Pero no debería olvidarse de que Nordau era de la gran casa sevillana de Abrabanel, descendiente de David (lo señaló rabí Isaac de Lucena hace mil años), o sea, un posible "precandidato" al trono. Y también que merced a dos casamientos -el de la princesa judía Sushandujt (siglo IV) con el emperador persa, y el de su descendiente, la princesa persa Sharbanu, con Hussein, nieto de Mahoma- la sangre de los reyes cautivos pasó a casi toda la descendencia del profeta musulmán.
La opción monárquica
Por tanto, cuando en 1948 Abdullah de Transjordania fue proclamado rey de Palestina en Jericó, fue restaurada, en cierta forma, la casa de David. ¿Lo habrá recordado alguien? Curiosamente, pequeños sectores judíos que rechazan por razones religiosas el Estado de Israel reconocieron a Abdullah y a su familia como soberanos, al menos hasta 1967.
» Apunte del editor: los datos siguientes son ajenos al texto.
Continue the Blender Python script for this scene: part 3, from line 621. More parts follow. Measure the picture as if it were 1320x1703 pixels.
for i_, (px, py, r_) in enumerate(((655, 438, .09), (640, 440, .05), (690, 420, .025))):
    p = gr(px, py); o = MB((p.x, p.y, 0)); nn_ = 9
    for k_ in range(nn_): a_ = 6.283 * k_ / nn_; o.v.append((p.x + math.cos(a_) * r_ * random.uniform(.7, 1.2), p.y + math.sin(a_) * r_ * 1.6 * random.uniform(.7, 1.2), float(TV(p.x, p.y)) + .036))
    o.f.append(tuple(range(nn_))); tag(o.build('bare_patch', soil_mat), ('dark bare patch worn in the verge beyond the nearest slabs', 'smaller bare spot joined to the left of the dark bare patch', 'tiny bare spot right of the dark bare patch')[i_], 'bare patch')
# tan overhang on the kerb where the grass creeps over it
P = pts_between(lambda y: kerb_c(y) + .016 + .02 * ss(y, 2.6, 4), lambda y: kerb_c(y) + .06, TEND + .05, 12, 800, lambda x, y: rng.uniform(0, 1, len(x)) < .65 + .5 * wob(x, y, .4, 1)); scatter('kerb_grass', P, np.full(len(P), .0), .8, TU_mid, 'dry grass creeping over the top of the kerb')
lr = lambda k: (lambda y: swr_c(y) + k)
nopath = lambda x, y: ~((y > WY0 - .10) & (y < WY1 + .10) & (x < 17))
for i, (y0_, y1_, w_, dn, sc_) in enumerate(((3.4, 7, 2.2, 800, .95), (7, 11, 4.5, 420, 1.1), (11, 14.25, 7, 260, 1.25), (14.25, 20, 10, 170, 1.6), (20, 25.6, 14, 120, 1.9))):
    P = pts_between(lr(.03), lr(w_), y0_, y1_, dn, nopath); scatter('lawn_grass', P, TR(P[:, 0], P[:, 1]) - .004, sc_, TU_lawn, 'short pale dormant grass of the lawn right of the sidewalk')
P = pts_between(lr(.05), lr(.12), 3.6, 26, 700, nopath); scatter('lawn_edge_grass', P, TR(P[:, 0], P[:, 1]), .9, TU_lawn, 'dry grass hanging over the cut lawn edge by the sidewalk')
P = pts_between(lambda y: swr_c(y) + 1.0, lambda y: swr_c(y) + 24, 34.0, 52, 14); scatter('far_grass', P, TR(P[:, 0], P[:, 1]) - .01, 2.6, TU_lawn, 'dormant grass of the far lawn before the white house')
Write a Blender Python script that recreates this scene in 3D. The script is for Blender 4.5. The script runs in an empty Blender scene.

Hoy, cuando la victoria más probable de Sharon en las elecciones de mañana traiga tal vez más conflictos, es legítimo preguntarse: ¿no habrá errado Herzl al descartar la monarquía? El mismo señaló "el útil contrapeso de un monarca" y la tendencia de las masas "a adherir a cualquier opinión equivocada, a simpatizar con cualquier vocinglero". Es más: en 1897 dijo con dramática ingenuidad:"No cometeremos la torpeza de ofender a nadie. Esto se manifestará en el desarrollo del programa del sionismo (...) en beneficio de los desdichados, en honor de todos los judíos y digno de su pasado".
Sólo que no tomó en cuenta a sus hermanos de raza, los árabes. Y una firma de simple compromiso no solucionará ningún problema. Ni tampoco una victoria aplastante en una enésima guerra (preludio de otras).